‘Angels in America’ to bridge the divide between past and present

Sabrina Spence | Staff Writer

This weekend, Washington University’s Performing Arts Department (PAD) will open “Angels in America, Part One: Millennium Approaches.” This year marks the play’s 25th anniversary since it originally appeared on Broadway in 1993, one of the reasons the play was chosen by the department. Directed by PAD professor Henry Schvey, “Angels in America” tells the story of Prior Walter, played by first-year Louis Gordon, and his struggle as he battles both AIDS and the abandonment he feels from his partner.


Alongside the Prior’s storyline are the stories of McCarthyist lawyer Roy Cohn and Joe Pitt, his apprentice. Cohn is later found to have rapidly progressing AIDS. The two storylines run concurrently, allowing for a play that deals with both political nuances and internalized and external homophobia wrapped in the climate of the 1980s. Described as “the finest play in the last 30-40 years by an American, it’s about gay life, acceptance, the supernatural but most of all, it’s about real people,” Schvey is enthused about the show’s upcoming run.

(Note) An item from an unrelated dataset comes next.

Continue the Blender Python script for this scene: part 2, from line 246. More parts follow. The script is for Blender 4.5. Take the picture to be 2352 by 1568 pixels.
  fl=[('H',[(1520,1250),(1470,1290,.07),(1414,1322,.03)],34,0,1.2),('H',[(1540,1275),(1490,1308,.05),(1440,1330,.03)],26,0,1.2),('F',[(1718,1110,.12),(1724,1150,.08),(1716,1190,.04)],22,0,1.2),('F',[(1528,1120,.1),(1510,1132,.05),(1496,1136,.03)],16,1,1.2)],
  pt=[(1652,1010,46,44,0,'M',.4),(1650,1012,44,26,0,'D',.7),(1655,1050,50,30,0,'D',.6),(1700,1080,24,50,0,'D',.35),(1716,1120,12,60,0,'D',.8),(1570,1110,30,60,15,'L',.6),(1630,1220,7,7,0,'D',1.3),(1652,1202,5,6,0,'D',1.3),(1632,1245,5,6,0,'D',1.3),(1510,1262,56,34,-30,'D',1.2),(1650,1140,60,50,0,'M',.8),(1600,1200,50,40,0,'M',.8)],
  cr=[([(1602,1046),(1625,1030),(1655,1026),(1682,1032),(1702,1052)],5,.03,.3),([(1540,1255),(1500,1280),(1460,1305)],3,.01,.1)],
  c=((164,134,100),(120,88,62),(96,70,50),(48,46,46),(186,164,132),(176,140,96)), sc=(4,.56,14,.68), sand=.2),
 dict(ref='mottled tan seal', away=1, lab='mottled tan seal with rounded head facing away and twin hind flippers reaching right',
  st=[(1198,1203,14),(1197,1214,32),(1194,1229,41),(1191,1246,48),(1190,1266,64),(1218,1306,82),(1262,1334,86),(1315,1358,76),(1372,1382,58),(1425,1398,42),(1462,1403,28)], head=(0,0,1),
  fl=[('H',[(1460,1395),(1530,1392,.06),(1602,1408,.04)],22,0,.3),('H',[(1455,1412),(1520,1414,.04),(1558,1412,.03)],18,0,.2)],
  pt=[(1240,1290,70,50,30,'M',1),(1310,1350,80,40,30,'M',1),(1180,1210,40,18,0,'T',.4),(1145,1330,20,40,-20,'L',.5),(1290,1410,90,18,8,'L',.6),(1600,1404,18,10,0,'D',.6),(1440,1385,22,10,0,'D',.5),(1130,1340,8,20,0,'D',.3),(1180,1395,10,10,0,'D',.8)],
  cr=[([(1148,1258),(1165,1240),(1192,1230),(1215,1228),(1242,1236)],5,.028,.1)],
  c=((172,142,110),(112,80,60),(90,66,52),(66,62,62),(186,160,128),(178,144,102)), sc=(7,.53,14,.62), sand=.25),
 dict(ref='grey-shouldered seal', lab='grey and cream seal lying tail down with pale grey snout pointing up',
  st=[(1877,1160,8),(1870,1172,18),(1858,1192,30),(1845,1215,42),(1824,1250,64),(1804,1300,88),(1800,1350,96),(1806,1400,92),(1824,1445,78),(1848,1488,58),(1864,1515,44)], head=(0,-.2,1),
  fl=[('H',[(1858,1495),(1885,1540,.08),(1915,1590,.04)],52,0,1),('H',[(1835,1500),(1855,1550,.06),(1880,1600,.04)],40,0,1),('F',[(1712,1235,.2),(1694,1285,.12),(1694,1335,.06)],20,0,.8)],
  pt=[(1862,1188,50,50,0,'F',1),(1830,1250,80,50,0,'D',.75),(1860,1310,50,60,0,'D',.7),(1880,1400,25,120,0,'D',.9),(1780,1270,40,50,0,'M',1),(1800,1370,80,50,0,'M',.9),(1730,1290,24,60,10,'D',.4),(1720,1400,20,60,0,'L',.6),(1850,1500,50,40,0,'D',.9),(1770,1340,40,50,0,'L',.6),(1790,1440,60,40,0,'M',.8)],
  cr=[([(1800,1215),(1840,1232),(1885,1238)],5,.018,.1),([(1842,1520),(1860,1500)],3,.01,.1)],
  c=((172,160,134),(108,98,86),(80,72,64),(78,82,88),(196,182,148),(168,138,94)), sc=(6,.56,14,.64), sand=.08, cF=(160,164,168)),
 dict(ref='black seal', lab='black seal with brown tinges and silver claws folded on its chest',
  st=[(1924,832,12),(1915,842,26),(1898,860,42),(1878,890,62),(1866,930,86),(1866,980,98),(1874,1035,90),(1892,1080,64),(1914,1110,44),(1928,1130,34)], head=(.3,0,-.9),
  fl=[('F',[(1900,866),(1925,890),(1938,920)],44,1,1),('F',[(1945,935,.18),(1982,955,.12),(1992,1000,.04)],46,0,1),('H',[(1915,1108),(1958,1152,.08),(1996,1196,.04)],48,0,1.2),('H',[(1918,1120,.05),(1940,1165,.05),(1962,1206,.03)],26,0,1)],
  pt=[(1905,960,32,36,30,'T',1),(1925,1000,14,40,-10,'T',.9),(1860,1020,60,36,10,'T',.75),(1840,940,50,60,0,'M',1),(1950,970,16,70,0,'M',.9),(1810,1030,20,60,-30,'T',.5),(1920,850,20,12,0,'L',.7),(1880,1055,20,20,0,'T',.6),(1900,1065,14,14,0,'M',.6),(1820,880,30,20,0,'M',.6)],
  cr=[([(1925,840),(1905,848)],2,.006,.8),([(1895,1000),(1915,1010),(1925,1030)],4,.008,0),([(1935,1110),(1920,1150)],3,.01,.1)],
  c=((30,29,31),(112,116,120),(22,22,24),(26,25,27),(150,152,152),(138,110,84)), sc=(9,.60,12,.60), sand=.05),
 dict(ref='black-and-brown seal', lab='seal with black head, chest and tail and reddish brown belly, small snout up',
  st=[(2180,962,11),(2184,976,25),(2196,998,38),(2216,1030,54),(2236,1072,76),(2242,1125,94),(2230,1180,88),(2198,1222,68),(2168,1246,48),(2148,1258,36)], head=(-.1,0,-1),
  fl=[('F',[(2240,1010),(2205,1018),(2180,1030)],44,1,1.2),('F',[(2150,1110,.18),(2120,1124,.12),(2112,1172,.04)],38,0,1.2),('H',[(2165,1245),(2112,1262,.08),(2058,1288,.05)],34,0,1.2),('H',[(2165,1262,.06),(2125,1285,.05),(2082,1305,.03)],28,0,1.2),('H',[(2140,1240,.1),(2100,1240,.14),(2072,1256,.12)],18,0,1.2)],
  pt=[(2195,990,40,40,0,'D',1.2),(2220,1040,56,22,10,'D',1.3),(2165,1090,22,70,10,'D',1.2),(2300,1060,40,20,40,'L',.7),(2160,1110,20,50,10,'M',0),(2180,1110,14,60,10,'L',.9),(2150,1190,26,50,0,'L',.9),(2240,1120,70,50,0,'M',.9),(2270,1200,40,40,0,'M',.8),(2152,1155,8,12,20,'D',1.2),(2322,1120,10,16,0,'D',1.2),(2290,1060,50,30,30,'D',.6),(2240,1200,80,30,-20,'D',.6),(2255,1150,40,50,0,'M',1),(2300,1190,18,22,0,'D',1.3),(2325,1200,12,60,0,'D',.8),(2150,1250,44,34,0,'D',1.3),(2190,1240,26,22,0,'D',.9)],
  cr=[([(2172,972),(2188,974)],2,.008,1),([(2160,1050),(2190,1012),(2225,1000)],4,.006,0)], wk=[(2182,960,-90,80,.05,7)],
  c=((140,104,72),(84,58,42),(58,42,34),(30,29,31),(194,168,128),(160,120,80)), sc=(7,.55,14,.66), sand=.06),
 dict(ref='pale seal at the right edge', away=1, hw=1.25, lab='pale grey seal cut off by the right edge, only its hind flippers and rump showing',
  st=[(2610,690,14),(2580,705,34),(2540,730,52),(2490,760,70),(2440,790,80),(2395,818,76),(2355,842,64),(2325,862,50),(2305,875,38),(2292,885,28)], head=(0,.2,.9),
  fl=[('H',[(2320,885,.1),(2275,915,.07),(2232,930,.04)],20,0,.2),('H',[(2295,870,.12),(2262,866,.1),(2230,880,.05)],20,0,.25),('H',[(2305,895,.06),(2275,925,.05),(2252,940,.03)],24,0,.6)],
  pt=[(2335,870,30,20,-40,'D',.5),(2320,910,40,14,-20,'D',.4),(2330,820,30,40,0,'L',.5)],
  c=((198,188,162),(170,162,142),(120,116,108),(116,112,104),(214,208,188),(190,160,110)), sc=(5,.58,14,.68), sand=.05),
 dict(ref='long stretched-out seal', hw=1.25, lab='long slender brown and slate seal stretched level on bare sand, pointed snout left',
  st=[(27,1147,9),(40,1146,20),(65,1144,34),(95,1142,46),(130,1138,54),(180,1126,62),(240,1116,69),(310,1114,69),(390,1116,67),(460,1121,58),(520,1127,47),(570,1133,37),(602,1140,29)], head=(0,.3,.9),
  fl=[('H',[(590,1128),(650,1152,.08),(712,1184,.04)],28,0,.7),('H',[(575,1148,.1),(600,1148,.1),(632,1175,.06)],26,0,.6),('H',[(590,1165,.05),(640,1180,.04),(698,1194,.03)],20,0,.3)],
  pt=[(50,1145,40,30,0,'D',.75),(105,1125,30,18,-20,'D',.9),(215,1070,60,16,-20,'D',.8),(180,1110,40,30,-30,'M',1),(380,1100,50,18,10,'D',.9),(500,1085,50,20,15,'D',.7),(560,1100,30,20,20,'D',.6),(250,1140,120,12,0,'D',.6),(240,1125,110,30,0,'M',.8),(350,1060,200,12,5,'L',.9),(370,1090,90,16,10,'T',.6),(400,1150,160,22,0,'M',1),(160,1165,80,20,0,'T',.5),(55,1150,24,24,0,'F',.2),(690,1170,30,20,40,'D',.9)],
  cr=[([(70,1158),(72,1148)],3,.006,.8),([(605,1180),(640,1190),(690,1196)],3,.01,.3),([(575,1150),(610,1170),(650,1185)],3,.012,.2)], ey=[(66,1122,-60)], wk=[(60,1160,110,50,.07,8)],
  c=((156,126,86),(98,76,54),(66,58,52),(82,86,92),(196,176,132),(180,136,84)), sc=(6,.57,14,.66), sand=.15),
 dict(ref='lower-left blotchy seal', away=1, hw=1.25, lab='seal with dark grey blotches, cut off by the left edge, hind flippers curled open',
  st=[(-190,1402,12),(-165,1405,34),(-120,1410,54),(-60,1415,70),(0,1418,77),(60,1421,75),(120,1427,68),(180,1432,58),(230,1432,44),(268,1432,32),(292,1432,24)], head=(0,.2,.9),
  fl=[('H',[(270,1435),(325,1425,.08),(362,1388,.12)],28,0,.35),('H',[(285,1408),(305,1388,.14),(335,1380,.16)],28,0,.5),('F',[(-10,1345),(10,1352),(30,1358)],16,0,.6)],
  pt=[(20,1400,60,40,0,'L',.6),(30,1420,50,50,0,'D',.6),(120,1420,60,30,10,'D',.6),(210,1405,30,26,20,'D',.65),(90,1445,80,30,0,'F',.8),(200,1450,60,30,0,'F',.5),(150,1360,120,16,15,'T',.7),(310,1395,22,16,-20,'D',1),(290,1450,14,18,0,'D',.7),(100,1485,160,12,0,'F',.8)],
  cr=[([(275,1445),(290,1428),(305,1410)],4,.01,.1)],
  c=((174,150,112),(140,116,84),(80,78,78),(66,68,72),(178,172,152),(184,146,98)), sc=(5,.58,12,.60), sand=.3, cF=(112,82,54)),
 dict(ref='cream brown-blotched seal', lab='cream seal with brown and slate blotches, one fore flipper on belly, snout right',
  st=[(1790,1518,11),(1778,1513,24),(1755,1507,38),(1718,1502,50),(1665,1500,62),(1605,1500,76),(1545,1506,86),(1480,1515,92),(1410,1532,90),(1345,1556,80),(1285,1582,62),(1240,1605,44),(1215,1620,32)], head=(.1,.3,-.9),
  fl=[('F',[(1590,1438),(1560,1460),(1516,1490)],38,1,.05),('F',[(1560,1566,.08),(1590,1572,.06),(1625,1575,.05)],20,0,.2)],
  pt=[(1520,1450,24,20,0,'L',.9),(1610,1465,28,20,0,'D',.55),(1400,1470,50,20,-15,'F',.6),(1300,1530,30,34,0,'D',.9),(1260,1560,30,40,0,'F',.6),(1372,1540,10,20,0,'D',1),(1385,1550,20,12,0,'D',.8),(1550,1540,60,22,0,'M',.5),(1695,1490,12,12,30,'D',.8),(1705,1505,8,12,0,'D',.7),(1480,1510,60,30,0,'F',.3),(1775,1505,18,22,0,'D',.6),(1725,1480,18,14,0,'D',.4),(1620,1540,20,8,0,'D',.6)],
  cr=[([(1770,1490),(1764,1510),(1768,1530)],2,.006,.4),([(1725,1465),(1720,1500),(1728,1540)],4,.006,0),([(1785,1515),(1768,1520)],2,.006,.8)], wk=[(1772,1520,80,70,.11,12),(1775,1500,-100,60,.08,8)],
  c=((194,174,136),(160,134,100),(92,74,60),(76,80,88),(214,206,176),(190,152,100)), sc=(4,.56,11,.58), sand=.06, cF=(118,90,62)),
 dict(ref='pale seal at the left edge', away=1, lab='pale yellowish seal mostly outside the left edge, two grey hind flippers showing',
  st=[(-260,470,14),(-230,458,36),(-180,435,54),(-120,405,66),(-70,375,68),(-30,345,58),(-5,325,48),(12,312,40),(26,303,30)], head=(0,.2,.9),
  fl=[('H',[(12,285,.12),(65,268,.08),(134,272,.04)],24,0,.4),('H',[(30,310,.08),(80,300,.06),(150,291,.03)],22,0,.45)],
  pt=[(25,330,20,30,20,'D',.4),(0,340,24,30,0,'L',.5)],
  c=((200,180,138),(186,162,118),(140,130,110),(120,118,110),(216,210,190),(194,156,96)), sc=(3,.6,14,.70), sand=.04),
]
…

Cohn’s character is based in truth. Roy Cohn was an actual McCarthyist lawyer made famous by the Julius and Ethel Rosenberg trial, on which this play touches. It is especially apropos that PAD would perform this play now, because Cohn was President Donald Trump’s lawyer when in the 80s at the start of his business career, and the lawyer of Roger Stone, a former member of Trump’s presidential campaign.

When asked why Wash. U. students should see this show, Schvey responded, “part of the mission of doing theater on a university campus is to educate and inform and in part entertain and I’m hoping that the audience will be educated about AIDS and what a scourge it was in our society.”

“[‘Angels in America’] speaks directly to our political moment,” says Schvey, and is a must-see. PAD shows are free for Wash. U. students. “Angels in America” opens in Edison Theatre this Friday, Feb. 22 at 7 p.m., with 7 p.m. shows Feb. 23, March 1 and March 2 and 2 p.m. shows Feb. 24 and March 3.